### Dataset section
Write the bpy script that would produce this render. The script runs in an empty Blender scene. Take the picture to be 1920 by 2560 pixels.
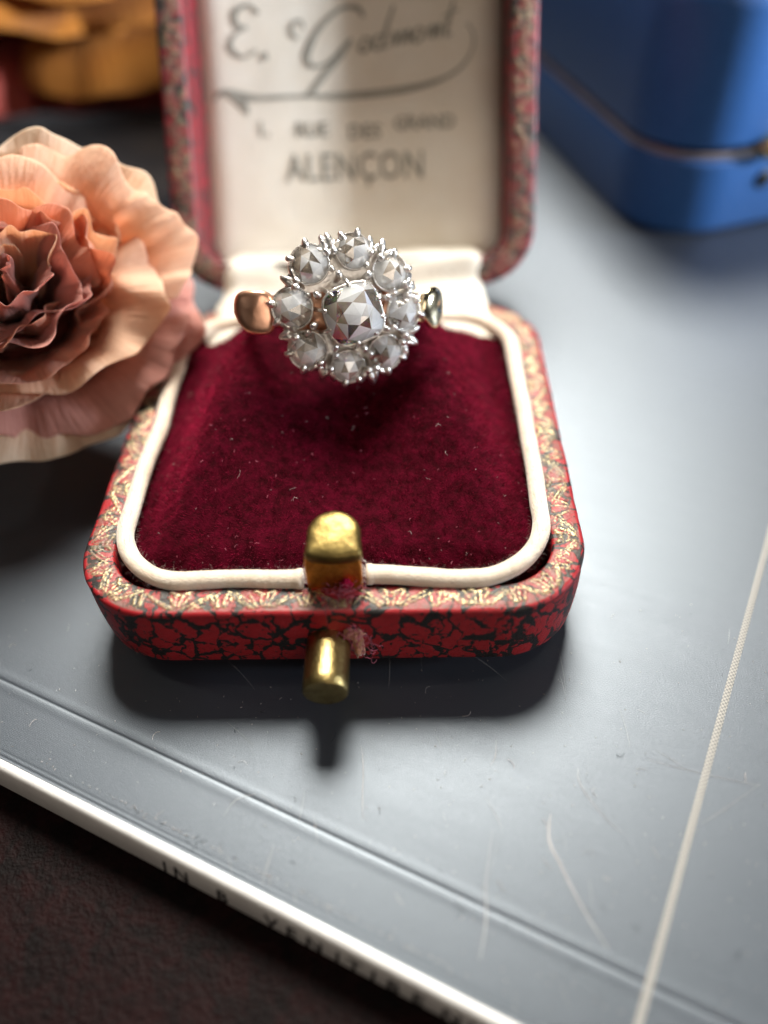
import bpy, math, random
import numpy as np
from mathutils import Vector, Matrix, noise as mnoise

# ------------------------------------------------------------------ scene: 1 unit = 1 cm
SC = bpy.context.scene
SC.unit_settings.system = 'METRIC'
SC.unit_settings.scale_length = 0.01
SC.unit_settings.length_unit = 'CENTIMETERS'
rnd = random.Random(7)
rng = np.random.default_rng(7)
COL = SC.collection
D = 4.64          # depth of the ring box
W = 4.5           # width of the ring box
HB = 0.757        # height of the ring box base
# ------------------------------------------------------------------ camera
RT = Vector((0.99928182, 0.0080077, -0.03703666))
UP = Vector((0.01748431, 0.76970502, 0.63816023))
FW = Vector((-0.0336175, 0.63834948, -0.76901223))
CAM = Vector((0.70164606, -3.3253264, 6.37301315))
cd = bpy.data.cameras.new('camera')
cam = bpy.data.objects.new('camera', cd)
COL.objects.link(cam)
cd.sensor_fit = 'VERTICAL'
cd.sensor_height = 36
cd.sensor_width = 36
cd.lens = 1905 / 2560 * 36
cd.clip_start = 0.05
cd.clip_end = 500
M = Matrix((( RT.x, UP.x, -FW.x), (RT.y, UP.y, -FW.y), (RT.z, UP.z, -FW.z))).to_4x4()
M.translation = CAM
cam.matrix_world = M
cd.dof.use_dof = True
cd.dof.focus_distance = 6.85
cd.dof.aperture_fstop = (cd.lens * 1e-3) / (2 * 0.165)
cd.dof.aperture_blades = 0
SC.camera = cam
# ------------------------------------------------------------------ light
SC.view_settings.view_transform = 'Standard'
SC.view_settings.look = 'None'
SC.view_settings.gamma = 1
SC.view_settings.exposure = 0
wd = bpy.data.worlds.new('World')
SC.world = wd
wd.use_nodes = True
bg = wd.node_tree.nodes['Background']
bg.inputs['Color'].default_value = (1.0, 0.86, 0.74, 1)
bg.inputs['Strength'].default_value = 0.022


def area(name, direction, dist, target, w, h, power, color):
    ld = bpy.data.lights.new(name, 'AREA')
    ld.shape = 'ELLIPSE'
    ld.size = w
    ld.size_y = h
    ld.energy = power
    ld.color = color
    o = bpy.data.objects.new(name, ld)
    COL.objects.link(o)
    d = Vector(direction).normalized()
    o.location = Vector(target) + d * dist
    o.rotation_euler = d.to_track_quat('Z', 'Y').to_euler()
    return o


el, az = math.radians(55.5), math.radians(4)
area('ceiling_lamp', (math.sin(az) * math.cos(el), math.cos(az) * math.cos(el), math.sin(el)), 45, (0, 1.5, 0), 19, 19, 52000, (1.0, 0.95, 0.86))
area('window', (0.94, -0.13, 0.25), 60, (0, 4, 1.5), 5, 9, 19000, (0.80, 0.89, 1.0))
area('front_fill', (0.38, -0.76, 0.64), 60, (0, 1.0, 0.5), 46, 34, 8600, (1.0, 0.86, 0.72))  # added unseen fill in front, reflected by the facets and metal
# added unseen spot at the right, cone kept to lid and blue box
sl = bpy.data.lights.new('side_spot', 'SPOT')
sl.energy = 460000; sl.color = (0.86, 0.93, 1.0); sl.shadow_soft_size = 3.0; sl.spot_size = math.radians(9.0); sl.spot_blend = 0.45
so = bpy.data.objects.new('side_spot', sl); COL.objects.link(so)
sdir = Vector((0.94, -0.15, 0.27)).normalized()
so.location = Vector((1.0, 8.3, 3.3)) + sdir * 60
so.rotation_euler = sdir.to_track_quat('Z', 'Y').to_euler()
for dv, pw, sz in (((-.7, .25, .8), 900, 2.2), ((.45, .1, 1.0), 1100, 2.2), ((-.15, -.35, 1.0), 700, 2.5), ((-.55, -.6, .55), 500, 2.5), ((.1, .75, .9), 900, 2.0), ((.7, .5, .9), 600, 1.8), ((-.3, .1, 1.0), 600, 1.8)):
    area('sparkle_lamp', dv, 70, (0, 2.5, 1), sz * 2.4, sz * 2.4, pw * .75, (1.0, 0.93, 0.82))  # added unseen lamps that give the stones their flashes

SC.render.engine = 'CYCLES'
cy = SC.cycles
cy.max_bounces = 14
cy.transmission_bounces = 12
cy.glossy_bounces = 8
cy.diffuse_bounces = 4
cy.caustics_reflective = True
cy.caustics_refractive = True
cy.blur_glossy = 0.3
cy.sample_clamp_indirect = 6
cy.sample_clamp_direct = 0
cy.use_denoising = True

# ------------------------------------------------------------------ transforms
# the ring box leans back a little: its front edge is lifted by 3 degrees
BOX = Matrix.Translation((0, D, 0)) @ Matrix.Rotation(math.radians(-3), 4, 'X') @ Matrix.Translation((0, -D, HB))
AL = math.radians(33.467)
LID_O = Vector((0.057, D + 0.303, 0.07))
LU = Vector((0, math.sin(AL), math.cos(AL)))
LN = Vector((0, -math.cos(AL), math.sin(AL)))
LID = Matrix(((1, 0, 0, LID_O.x), (0, LU.y, LN.y, LID_O.y), (0, LU.z, LN.z, LID_O.z), (0, 0, 0, 1)))
LIDP = LID  # lid frame inside the box frame: x across, y up the lid, z out of its open side


# ------------------------------------------------------------------ helpers
def tag(o, label=None, cat=None, group=None, kind=None):
    if label: o['label'] = label
    if cat: o['category'] = cat
    if group: o['group'] = group
    if kind: o['kind'] = kind
    return o


def thing(name, loc, label, cat, mat=None, group=None):
    o = bpy.data.objects.new(name, None)
    o.empty_display_size = 0.2
    COL.objects.link(o)
    if mat is not None: o.matrix_world = mat
    else: o.location = loc
    return tag(o, label, cat, group)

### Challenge
Copy nothing but the lines from the top of the material through the line holding "from mathutils import", exactly as written; omit pictures.

### Answer to this task
Write the bpy script that would produce this render. The script runs in an empty Blender scene. Take the picture to be 1920 by 2560 pixels.
import bpy, math, random
import numpy as np
from mathutils import Vector, Matrix, noise as mnoise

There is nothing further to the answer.